§ WHAT IS REQUIRED:
In full and without alteration, give the listing again.

§ DATASET EXTRACT:
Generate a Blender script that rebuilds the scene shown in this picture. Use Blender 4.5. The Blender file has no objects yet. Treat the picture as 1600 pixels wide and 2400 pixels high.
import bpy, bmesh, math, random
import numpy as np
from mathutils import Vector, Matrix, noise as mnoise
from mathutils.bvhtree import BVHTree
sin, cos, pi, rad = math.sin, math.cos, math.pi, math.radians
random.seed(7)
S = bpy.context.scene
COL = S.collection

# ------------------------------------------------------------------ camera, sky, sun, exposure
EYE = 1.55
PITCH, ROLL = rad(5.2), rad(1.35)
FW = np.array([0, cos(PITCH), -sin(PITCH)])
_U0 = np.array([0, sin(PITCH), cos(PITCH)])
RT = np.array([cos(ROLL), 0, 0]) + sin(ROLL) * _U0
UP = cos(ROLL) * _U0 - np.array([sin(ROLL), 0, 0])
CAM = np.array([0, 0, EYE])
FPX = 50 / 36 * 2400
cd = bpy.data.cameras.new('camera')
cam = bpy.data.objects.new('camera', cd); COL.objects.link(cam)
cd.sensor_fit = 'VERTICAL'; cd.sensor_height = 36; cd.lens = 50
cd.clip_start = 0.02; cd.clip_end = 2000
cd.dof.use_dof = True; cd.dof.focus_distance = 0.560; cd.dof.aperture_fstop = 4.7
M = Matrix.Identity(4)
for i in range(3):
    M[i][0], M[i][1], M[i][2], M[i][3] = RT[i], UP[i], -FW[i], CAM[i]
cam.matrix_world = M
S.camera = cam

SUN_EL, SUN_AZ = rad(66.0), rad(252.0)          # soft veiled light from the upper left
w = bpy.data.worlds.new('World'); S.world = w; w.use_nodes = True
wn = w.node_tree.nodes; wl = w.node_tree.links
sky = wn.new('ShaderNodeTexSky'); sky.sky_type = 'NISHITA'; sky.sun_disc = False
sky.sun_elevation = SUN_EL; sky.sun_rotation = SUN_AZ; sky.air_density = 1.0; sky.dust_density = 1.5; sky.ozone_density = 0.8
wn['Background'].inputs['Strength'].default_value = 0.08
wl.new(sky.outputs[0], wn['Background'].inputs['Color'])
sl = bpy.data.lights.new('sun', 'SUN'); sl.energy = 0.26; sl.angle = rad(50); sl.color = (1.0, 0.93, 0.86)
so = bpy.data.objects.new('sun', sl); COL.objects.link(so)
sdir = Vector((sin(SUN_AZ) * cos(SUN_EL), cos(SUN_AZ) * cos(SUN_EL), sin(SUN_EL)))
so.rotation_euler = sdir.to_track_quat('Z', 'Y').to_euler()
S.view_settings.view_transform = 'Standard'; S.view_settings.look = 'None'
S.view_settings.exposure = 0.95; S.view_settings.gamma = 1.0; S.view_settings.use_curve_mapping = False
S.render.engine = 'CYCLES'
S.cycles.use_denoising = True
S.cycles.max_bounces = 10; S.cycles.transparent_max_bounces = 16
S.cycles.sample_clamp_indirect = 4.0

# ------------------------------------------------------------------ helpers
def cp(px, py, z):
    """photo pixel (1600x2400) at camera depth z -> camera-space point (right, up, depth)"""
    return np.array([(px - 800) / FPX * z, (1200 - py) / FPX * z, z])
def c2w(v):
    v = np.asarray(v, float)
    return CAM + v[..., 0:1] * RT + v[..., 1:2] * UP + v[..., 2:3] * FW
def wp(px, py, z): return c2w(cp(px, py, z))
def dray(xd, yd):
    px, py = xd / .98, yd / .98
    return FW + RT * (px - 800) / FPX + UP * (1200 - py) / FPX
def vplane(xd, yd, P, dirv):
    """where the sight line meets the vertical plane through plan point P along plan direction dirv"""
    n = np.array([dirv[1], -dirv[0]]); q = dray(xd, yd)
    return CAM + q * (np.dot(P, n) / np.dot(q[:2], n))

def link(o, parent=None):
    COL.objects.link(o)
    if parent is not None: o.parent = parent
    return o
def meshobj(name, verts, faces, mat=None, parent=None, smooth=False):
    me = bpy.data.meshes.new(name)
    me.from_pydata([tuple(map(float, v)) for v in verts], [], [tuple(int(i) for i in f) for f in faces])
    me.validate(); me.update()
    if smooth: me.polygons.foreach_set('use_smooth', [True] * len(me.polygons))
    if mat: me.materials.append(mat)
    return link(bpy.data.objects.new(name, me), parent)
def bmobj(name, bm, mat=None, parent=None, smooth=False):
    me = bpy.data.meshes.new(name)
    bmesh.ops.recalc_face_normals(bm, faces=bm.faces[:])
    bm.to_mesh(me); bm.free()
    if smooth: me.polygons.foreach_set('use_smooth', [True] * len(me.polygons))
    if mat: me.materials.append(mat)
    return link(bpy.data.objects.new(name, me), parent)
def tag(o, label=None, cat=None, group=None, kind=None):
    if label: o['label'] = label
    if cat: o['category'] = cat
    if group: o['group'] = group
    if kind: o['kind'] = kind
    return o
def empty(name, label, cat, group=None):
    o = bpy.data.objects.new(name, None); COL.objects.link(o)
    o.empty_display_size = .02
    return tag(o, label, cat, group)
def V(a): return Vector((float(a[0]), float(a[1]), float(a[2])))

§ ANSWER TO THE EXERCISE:
Generate a Blender script that rebuilds the scene shown in this picture. Use Blender 4.5. The Blender file has no objects yet. Treat the picture as 1600 pixels wide and 2400 pixels high.
import bpy, bmesh, math, random
import numpy as np
from mathutils import Vector, Matrix, noise as mnoise
from mathutils.bvhtree import BVHTree
sin, cos, pi, rad = math.sin, math.cos, math.pi, math.radians
random.seed(7)
S = bpy.context.scene
COL = S.collection

# ------------------------------------------------------------------ camera, sky, sun, exposure
EYE = 1.55
PITCH, ROLL = rad(5.2), rad(1.35)
FW = np.array([0, cos(PITCH), -sin(PITCH)])
_U0 = np.array([0, sin(PITCH), cos(PITCH)])
RT = np.array([cos(ROLL), 0, 0]) + sin(ROLL) * _U0
UP = cos(ROLL) * _U0 - np.array([sin(ROLL), 0, 0])
CAM = np.array([0, 0, EYE])
FPX = 50 / 36 * 2400
cd = bpy.data.cameras.new('camera')
cam = bpy.data.objects.new('camera', cd); COL.objects.link(cam)
cd.sensor_fit = 'VERTICAL'; cd.sensor_height = 36; cd.lens = 50
cd.clip_start = 0.02; cd.clip_end = 2000
cd.dof.use_dof = True; cd.dof.focus_distance = 0.560; cd.dof.aperture_fstop = 4.7
M = Matrix.Identity(4)
for i in range(3):
    M[i][0], M[i][1], M[i][2], M[i][3] = RT[i], UP[i], -FW[i], CAM[i]
cam.matrix_world = M
S.camera = cam

SUN_EL, SUN_AZ = rad(66.0), rad(252.0)          # soft veiled light from the upper left
w = bpy.data.worlds.new('World'); S.world = w; w.use_nodes = True
wn = w.node_tree.nodes; wl = w.node_tree.links
sky = wn.new('ShaderNodeTexSky'); sky.sky_type = 'NISHITA'; sky.sun_disc = False
sky.sun_elevation = SUN_EL; sky.sun_rotation = SUN_AZ; sky.air_density = 1.0; sky.dust_density = 1.5; sky.ozone_density = 0.8
wn['Background'].inputs['Strength'].default_value = 0.08
wl.new(sky.outputs[0], wn['Background'].inputs['Color'])
sl = bpy.data.lights.new('sun', 'SUN'); sl.energy = 0.26; sl.angle = rad(50); sl.color = (1.0, 0.93, 0.86)
so = bpy.data.objects.new('sun', sl); COL.objects.link(so)
sdir = Vector((sin(SUN_AZ) * cos(SUN_EL), cos(SUN_AZ) * cos(SUN_EL), sin(SUN_EL)))
so.rotation_euler = sdir.to_track_quat('Z', 'Y').to_euler()
S.view_settings.view_transform = 'Standard'; S.view_settings.look = 'None'
S.view_settings.exposure = 0.95; S.view_settings.gamma = 1.0; S.view_settings.use_curve_mapping = False
S.render.engine = 'CYCLES'
S.cycles.use_denoising = True
S.cycles.max_bounces = 10; S.cycles.transparent_max_bounces = 16
S.cycles.sample_clamp_indirect = 4.0

# ------------------------------------------------------------------ helpers
def cp(px, py, z):
    """photo pixel (1600x2400) at camera depth z -> camera-space point (right, up, depth)"""
    return np.array([(px - 800) / FPX * z, (1200 - py) / FPX * z, z])
def c2w(v):
    v = np.asarray(v, float)
    return CAM + v[..., 0:1] * RT + v[..., 1:2] * UP + v[..., 2:3] * FW
def wp(px, py, z): return c2w(cp(px, py, z))
def dray(xd, yd):
    px, py = xd / .98, yd / .98
    return FW + RT * (px - 800) / FPX + UP * (1200 - py) / FPX
def vplane(xd, yd, P, dirv):
    """where the sight line meets the vertical plane through plan point P along plan direction dirv"""
    n = np.array([dirv[1], -dirv[0]]); q = dray(xd, yd)
    return CAM + q * (np.dot(P, n) / np.dot(q[:2], n))

def link(o, parent=None):
    COL.objects.link(o)
    if parent is not None: o.parent = parent
    return o
def meshobj(name, verts, faces, mat=None, parent=None, smooth=False):
    me = bpy.data.meshes.new(name)
    me.from_pydata([tuple(map(float, v)) for v in verts], [], [tuple(int(i) for i in f) for f in faces])
    me.validate(); me.update()
    if smooth: me.polygons.foreach_set('use_smooth', [True] * len(me.polygons))
    if mat: me.materials.append(mat)
    return link(bpy.data.objects.new(name, me), parent)
def bmobj(name, bm, mat=None, parent=None, smooth=False):
    me = bpy.data.meshes.new(name)
    bmesh.ops.recalc_face_normals(bm, faces=bm.faces[:])
    bm.to_mesh(me); bm.free()
    if smooth: me.polygons.foreach_set('use_smooth', [True] * len(me.polygons))
    if mat: me.materials.append(mat)
    return link(bpy.data.objects.new(name, me), parent)
def tag(o, label=None, cat=None, group=None, kind=None):
    if label: o['label'] = label
    if cat: o['category'] = cat
    if group: o['group'] = group
    if kind: o['kind'] = kind
    return o
def empty(name, label, cat, group=None):
    o = bpy.data.objects.new(name, None); COL.objects.link(o)
    o.empty_display_size = .02
    return tag(o, label, cat, group)
def V(a): return Vector((float(a[0]), float(a[1]), float(a[2])))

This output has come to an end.